Provide an exact reproduction of every entry.

============================================================

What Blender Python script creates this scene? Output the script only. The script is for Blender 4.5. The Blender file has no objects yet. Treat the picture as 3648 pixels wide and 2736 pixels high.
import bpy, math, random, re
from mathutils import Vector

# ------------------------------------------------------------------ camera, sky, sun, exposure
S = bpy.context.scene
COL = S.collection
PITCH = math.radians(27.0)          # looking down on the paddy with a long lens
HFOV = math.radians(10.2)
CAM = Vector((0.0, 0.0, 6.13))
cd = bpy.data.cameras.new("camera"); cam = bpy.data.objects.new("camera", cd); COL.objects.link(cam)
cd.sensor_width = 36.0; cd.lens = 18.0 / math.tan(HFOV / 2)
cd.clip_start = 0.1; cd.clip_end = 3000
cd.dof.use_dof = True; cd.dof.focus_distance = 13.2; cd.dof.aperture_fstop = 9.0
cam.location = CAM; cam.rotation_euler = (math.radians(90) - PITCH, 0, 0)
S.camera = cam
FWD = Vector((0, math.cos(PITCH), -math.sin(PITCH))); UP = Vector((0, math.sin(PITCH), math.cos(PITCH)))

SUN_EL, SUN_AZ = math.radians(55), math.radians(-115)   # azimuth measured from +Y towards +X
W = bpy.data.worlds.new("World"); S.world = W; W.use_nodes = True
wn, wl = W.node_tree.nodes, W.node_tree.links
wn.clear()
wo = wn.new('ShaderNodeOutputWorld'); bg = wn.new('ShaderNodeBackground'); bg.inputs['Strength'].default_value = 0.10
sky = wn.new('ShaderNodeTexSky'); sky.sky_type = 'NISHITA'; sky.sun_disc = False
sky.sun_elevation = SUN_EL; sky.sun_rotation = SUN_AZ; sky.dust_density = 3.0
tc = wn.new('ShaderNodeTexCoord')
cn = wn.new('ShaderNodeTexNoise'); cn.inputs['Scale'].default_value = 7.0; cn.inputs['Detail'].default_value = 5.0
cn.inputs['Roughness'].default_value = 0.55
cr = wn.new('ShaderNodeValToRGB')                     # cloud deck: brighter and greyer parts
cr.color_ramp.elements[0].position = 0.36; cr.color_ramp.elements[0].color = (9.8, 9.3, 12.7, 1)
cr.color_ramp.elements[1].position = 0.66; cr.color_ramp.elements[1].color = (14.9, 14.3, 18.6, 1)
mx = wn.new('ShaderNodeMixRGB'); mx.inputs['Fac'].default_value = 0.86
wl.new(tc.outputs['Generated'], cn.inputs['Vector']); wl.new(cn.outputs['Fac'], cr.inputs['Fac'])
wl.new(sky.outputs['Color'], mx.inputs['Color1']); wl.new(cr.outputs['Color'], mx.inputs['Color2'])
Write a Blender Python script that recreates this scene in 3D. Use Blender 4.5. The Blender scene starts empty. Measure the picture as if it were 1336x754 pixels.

============================================================

▶ _Complete response_:
What Blender Python script creates this scene? Output the script only. The script is for Blender 4.5. The Blender file has no objects yet. Treat the picture as 3648 pixels wide and 2736 pixels high.
import bpy, math, random, re
from mathutils import Vector

# ------------------------------------------------------------------ camera, sky, sun, exposure
S = bpy.context.scene
COL = S.collection
PITCH = math.radians(27.0)          # looking down on the paddy with a long lens
HFOV = math.radians(10.2)
CAM = Vector((0.0, 0.0, 6.13))
cd = bpy.data.cameras.new("camera"); cam = bpy.data.objects.new("camera", cd); COL.objects.link(cam)
cd.sensor_width = 36.0; cd.lens = 18.0 / math.tan(HFOV / 2)
cd.clip_start = 0.1; cd.clip_end = 3000
cd.dof.use_dof = True; cd.dof.focus_distance = 13.2; cd.dof.aperture_fstop = 9.0
cam.location = CAM; cam.rotation_euler = (math.radians(90) - PITCH, 0, 0)
S.camera = cam
FWD = Vector((0, math.cos(PITCH), -math.sin(PITCH))); UP = Vector((0, math.sin(PITCH), math.cos(PITCH)))

SUN_EL, SUN_AZ = math.radians(55), math.radians(-115)   # azimuth measured from +Y towards +X
W = bpy.data.worlds.new("World"); S.world = W; W.use_nodes = True
wn, wl = W.node_tree.nodes, W.node_tree.links
wn.clear()
wo = wn.new('ShaderNodeOutputWorld'); bg = wn.new('ShaderNodeBackground'); bg.inputs['Strength'].default_value = 0.10
sky = wn.new('ShaderNodeTexSky'); sky.sky_type = 'NISHITA'; sky.sun_disc = False
sky.sun_elevation = SUN_EL; sky.sun_rotation = SUN_AZ; sky.dust_density = 3.0
tc = wn.new('ShaderNodeTexCoord')
cn = wn.new('ShaderNodeTexNoise'); cn.inputs['Scale'].default_value = 7.0; cn.inputs['Detail'].default_value = 5.0
cn.inputs['Roughness'].default_value = 0.55
cr = wn.new('ShaderNodeValToRGB')                     # cloud deck: brighter and greyer parts
cr.color_ramp.elements[0].position = 0.36; cr.color_ramp.elements[0].color = (9.8, 9.3, 12.7, 1)
cr.color_ramp.elements[1].position = 0.66; cr.color_ramp.elements[1].color = (14.9, 14.3, 18.6, 1)
mx = wn.new('ShaderNodeMixRGB'); mx.inputs['Fac'].default_value = 0.86
wl.new(tc.outputs['Generated'], cn.inputs['Vector']); wl.new(cn.outputs['Fac'], cr.inputs['Fac'])
wl.new(sky.outputs['Color'], mx.inputs['Color1']); wl.new(cr.outputs['Color'], mx.inputs['Color2'])
Write a Blender Python script that recreates this scene in 3D. Use Blender 4.5. The Blender scene starts empty. Measure the picture as if it were 1336x754 pixels.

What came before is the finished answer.